● **WORK TO COMPLETE**
Repeat exactly the lines of the listing below, please, starting with the first and ending with the line containing "COL = scene.collection"; leave out the rest.

● **INFORMATION SHOWN**
>> start

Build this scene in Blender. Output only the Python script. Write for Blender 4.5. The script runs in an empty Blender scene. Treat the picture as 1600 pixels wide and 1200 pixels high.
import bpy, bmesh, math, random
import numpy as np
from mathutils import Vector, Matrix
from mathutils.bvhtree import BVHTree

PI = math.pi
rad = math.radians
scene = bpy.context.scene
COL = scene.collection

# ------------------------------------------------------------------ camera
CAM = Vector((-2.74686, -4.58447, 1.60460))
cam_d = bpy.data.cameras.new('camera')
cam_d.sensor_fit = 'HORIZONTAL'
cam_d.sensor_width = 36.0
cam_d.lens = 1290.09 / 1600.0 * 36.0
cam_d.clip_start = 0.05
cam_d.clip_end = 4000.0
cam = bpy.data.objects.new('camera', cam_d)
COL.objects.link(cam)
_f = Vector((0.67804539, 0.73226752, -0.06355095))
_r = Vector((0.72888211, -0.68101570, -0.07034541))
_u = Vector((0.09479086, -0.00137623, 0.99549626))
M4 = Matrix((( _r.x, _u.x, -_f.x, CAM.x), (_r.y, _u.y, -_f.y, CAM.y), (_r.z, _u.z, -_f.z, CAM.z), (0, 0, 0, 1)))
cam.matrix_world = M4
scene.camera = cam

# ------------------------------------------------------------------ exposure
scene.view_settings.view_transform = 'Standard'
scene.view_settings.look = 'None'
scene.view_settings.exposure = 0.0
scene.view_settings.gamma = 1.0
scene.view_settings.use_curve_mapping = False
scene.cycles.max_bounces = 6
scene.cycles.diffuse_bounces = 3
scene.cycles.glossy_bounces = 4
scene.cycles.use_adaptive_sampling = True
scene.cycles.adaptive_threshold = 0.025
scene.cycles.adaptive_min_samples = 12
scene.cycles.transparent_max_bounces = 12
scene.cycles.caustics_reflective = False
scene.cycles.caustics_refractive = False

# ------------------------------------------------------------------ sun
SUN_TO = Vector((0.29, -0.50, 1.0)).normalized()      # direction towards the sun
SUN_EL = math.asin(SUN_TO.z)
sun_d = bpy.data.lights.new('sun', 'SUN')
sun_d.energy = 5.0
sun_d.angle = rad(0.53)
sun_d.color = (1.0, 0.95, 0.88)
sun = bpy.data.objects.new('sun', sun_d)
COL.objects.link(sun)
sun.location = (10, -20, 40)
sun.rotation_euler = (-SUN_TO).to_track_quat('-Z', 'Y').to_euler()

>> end

● **ANSWER BELOW**
Build this scene in Blender. Output only the Python script. Write for Blender 4.5. The script runs in an empty Blender scene. Treat the picture as 1600 pixels wide and 1200 pixels high.
import bpy, bmesh, math, random
import numpy as np
from mathutils import Vector, Matrix
from mathutils.bvhtree import BVHTree

PI = math.pi
rad = math.radians
scene = bpy.context.scene
COL = scene.collection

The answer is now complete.